Finishing the network protocol
Kristian Høgsberg
krh at bitplanet.net
Thu Mar 3 06:58:14 PST 2011
On Thu, Mar 3, 2011 at 9:32 AM, Andreas Hartmetz <ahartmetz at gmail.com> wrote:
> Hello again and sorry for taking a few days to reply.
>
...
>> > - A scheme to recycle object IDs. When a new ID is needed, pick a free
>> > one at random. This introduces a problem:
>> > Suppose the client destroys object A with ID n, then by chance
>> > immediately reuses ID n for object B.
>> > The server will only receive this information later, the Wayland
>> > protocol being asynchronous and the server not having to respond to an
>> > object creation request, unless it goes wrong. In the meantime the
>> > server could send an event intended for A which would end up at B,
>> > causing Bad Things to happen - in my implementation most likely an
>> > assert failure unless the objects are of the same class.
>> > (This is the trickiest failure mode I could think of)
>> > The suggested solution is a kind of "rendezvous" for objects where this
>> > can happen, or for simplicity all objects:
>> > On both client and server, have a function that needs to be called
>> > twice to unregister an object ID.
>> > One call from the destructor of the local object when it destroys
>> > itself, one call from the remote counterpart object when it destroys
>> > itself. No matter in which order the method is called, the first call
>> > removes the ID<->object mapping and puts the object ID on a waiting
>> > list to avoid reuse. The second call removes the ID from the waiting
>> > list, making it free to reuse.
>>
>> Ah, yes, very good point. I was going to suggest that there could be
>> an event that the server sends to acknowledge that it has bound and
>> object to a client ID (whether through the bind request above or from
>> the client creating a client object), but if we reuse the same ID too
>> fast, then it's still unclear which object the ID refers to. That
>> could be fixed by adding a serial number, but at that point I think
>> your idea is better and simpler. In fact, with your idea, we can
>> distinguish between events sent from an object that we've destroyed
>> and server errors where the server sends an event from an object that
>> never existed.
>>
> I've started implementing this in my project and I've hit a problem: while the
> destroy() methods are basically regular methods that get an opcode the regular
> way, the confirmation message also needs an opcode.

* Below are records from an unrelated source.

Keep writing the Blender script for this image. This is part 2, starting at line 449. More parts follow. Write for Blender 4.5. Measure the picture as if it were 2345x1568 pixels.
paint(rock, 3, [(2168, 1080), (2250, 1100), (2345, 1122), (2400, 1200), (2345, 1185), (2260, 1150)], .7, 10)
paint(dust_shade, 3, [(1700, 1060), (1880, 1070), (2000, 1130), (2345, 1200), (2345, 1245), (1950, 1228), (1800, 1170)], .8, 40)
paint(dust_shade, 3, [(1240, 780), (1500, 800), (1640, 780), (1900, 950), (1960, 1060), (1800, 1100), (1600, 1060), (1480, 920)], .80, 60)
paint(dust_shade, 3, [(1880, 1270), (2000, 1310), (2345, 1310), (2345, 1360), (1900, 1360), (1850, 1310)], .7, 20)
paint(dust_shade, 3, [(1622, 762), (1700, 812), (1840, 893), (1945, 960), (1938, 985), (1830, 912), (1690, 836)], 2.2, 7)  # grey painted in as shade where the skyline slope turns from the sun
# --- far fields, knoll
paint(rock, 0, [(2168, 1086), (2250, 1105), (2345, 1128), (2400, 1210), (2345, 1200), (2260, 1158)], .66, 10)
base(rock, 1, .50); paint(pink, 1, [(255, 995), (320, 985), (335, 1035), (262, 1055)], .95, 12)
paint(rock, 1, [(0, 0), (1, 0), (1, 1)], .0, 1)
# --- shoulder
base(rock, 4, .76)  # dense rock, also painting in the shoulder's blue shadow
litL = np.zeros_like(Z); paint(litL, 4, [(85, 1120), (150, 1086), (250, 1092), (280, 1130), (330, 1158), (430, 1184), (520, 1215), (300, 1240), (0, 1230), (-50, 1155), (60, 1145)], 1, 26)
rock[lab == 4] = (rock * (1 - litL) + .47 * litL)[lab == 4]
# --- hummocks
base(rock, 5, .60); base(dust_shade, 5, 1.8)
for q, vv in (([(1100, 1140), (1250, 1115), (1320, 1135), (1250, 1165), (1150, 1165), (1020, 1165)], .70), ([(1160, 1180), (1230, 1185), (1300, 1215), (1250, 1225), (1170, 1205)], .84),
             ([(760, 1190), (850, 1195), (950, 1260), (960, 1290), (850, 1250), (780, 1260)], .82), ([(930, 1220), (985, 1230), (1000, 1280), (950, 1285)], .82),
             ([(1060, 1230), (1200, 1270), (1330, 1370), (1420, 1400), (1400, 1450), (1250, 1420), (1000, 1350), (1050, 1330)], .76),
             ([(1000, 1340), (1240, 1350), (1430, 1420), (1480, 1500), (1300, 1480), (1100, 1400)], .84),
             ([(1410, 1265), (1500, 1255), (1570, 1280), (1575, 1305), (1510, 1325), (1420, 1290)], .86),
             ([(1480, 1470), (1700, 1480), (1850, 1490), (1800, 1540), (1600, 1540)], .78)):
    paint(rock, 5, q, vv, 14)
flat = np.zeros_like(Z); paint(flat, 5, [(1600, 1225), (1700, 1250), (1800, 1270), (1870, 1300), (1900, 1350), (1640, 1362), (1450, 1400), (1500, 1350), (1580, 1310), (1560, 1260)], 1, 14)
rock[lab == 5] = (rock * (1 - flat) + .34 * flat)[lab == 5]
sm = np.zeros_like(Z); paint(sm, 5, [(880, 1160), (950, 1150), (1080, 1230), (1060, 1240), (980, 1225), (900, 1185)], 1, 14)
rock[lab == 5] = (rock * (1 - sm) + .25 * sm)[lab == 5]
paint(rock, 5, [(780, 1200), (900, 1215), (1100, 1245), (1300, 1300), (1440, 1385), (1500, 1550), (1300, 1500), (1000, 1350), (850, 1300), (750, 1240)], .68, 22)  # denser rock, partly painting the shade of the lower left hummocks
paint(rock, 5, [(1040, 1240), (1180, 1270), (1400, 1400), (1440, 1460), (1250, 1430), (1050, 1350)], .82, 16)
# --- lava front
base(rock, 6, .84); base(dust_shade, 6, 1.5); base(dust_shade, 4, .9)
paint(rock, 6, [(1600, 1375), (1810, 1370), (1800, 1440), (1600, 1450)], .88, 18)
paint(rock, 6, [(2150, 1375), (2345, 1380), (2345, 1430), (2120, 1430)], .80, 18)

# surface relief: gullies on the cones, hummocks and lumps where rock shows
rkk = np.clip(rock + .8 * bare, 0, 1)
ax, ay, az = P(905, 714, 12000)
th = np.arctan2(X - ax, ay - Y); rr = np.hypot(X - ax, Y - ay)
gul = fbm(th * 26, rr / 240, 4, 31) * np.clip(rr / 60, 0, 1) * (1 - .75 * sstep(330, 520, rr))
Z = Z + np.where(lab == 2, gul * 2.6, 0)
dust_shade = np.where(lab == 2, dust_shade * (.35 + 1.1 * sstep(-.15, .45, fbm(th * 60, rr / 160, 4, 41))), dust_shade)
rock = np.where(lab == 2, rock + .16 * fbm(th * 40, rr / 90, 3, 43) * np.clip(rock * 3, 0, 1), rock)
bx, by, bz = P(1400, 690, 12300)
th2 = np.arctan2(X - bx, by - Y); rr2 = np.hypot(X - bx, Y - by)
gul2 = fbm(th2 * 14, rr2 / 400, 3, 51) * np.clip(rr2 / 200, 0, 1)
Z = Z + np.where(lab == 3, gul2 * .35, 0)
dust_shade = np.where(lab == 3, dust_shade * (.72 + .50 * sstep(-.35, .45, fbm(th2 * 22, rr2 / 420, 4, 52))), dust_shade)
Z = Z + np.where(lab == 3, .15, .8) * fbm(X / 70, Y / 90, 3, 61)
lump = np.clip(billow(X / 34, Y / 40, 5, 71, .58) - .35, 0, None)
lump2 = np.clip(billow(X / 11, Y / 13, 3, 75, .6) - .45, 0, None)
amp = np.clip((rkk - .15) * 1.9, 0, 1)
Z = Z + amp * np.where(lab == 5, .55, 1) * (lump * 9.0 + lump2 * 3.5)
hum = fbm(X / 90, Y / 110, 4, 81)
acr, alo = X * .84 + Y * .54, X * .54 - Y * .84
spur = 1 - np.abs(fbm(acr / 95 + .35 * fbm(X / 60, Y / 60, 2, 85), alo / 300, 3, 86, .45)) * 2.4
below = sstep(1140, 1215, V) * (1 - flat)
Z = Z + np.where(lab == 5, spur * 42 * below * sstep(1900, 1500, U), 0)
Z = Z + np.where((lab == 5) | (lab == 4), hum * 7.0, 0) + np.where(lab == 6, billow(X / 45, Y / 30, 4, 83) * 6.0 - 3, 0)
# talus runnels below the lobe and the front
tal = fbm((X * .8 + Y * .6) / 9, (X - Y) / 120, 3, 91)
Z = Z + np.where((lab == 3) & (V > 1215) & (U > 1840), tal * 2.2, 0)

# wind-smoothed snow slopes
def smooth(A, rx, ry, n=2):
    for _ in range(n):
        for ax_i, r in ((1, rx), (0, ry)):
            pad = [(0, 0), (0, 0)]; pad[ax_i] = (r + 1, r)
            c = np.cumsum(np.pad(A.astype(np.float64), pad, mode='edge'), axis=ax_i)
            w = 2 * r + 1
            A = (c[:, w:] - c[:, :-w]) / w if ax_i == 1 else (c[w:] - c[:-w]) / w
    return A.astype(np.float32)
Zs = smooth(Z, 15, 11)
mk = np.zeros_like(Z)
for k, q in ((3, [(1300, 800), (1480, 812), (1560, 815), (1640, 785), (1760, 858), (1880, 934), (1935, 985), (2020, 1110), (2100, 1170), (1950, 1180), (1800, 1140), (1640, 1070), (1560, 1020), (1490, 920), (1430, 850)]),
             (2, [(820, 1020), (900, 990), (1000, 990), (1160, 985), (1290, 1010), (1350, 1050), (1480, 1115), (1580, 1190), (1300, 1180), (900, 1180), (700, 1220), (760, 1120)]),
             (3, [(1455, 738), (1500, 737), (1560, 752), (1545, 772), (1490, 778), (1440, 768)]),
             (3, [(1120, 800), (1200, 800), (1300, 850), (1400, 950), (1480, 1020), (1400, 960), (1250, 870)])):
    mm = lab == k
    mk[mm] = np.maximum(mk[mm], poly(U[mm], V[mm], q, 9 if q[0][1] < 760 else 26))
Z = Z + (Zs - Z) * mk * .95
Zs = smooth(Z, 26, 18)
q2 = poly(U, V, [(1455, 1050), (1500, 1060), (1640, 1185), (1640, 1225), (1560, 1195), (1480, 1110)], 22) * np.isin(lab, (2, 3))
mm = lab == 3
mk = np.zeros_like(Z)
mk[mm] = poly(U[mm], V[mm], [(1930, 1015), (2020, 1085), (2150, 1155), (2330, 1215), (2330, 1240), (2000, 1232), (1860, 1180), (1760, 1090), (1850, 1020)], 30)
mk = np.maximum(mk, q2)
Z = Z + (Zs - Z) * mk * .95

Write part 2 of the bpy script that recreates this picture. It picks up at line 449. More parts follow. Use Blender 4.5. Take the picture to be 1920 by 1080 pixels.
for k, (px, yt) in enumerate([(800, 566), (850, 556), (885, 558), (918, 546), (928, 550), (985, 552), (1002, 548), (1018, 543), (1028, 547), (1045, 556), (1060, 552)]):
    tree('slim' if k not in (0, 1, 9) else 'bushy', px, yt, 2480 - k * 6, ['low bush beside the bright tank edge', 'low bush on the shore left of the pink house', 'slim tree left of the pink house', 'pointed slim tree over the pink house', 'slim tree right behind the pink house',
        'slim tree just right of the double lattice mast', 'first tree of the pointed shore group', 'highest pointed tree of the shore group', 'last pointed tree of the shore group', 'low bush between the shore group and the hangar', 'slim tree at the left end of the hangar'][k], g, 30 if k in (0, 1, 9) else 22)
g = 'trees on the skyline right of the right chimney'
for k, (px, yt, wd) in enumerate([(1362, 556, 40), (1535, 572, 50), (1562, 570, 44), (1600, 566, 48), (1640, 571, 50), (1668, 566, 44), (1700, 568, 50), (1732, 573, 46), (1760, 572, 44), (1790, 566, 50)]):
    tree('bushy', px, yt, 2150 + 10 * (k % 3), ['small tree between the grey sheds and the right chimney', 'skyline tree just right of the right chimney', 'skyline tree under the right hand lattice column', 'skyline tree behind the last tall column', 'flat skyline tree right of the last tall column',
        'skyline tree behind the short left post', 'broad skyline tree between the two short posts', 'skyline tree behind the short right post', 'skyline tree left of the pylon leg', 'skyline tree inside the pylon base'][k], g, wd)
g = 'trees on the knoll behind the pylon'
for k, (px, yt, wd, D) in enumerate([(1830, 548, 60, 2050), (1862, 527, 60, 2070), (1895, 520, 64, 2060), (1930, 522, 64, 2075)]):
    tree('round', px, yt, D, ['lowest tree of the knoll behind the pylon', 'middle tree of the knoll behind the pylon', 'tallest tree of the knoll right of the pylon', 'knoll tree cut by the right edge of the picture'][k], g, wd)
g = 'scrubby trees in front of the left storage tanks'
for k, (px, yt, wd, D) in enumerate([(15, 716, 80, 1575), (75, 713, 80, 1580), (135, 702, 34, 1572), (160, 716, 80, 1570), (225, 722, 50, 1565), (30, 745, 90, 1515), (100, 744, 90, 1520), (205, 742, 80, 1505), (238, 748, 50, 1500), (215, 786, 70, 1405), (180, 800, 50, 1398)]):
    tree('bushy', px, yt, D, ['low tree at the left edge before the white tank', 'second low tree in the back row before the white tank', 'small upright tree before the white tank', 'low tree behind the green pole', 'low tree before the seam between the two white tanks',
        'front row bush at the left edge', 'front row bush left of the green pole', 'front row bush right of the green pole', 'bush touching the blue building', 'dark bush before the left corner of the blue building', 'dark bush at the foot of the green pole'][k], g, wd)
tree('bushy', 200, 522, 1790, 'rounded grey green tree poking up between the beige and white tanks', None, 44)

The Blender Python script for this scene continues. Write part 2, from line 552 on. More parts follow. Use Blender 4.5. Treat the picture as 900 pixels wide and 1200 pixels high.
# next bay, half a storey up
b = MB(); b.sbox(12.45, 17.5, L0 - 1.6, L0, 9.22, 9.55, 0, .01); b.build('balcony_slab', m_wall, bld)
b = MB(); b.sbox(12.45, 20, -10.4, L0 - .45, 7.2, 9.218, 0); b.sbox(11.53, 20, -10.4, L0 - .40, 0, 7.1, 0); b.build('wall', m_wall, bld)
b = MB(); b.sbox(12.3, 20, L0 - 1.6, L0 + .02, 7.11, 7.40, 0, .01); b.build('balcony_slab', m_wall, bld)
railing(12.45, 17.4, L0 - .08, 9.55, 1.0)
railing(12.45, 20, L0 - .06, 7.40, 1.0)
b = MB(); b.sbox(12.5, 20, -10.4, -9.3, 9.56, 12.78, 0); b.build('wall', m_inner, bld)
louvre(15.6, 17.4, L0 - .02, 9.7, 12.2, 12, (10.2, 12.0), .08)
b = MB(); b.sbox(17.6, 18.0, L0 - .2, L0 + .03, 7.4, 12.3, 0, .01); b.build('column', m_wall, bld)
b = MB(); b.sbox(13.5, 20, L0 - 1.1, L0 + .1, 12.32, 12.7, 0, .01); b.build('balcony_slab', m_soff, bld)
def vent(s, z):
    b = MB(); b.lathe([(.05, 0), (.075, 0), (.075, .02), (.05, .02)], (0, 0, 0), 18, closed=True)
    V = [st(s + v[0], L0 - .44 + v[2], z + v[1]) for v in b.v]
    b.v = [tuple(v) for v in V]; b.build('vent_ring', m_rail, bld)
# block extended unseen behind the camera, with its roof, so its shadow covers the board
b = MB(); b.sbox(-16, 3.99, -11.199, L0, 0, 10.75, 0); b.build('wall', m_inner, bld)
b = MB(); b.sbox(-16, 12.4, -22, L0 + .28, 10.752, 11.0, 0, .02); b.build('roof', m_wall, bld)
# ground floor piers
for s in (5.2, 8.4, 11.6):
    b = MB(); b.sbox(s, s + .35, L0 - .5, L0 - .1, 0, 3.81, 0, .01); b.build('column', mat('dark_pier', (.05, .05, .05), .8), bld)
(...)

> The idea I outlined above, that I maybe didn't explain optimally, contains
> that a destroy request looks exactly like a destroy confirmation. That way both
> sides can handle destruction the same way: If the object was locally
> destroyed, destroy the instance and send a destroy() call to the other side.
> The other side will send back a destroy() when it's done destroying. Both
> sides will unregister the ID when destroy() has been both sent and received,
> keeping track with two boolean flags. That way exactly one destroy() call is
> sent to the other side.
>
> In a nutshell, I think destroy() should implicitly be both a request and a
> response whenever it appears in a client-created object. The methods could
> actually be added implicitly to all client-created objects which wouldn't be
> more of a hack than "doubling" one ocurrence of destroy() or adding a flag like
> has_destructor="true", which btw would also be fine with me.
Can't we just add a "destroyed" event to the display interface?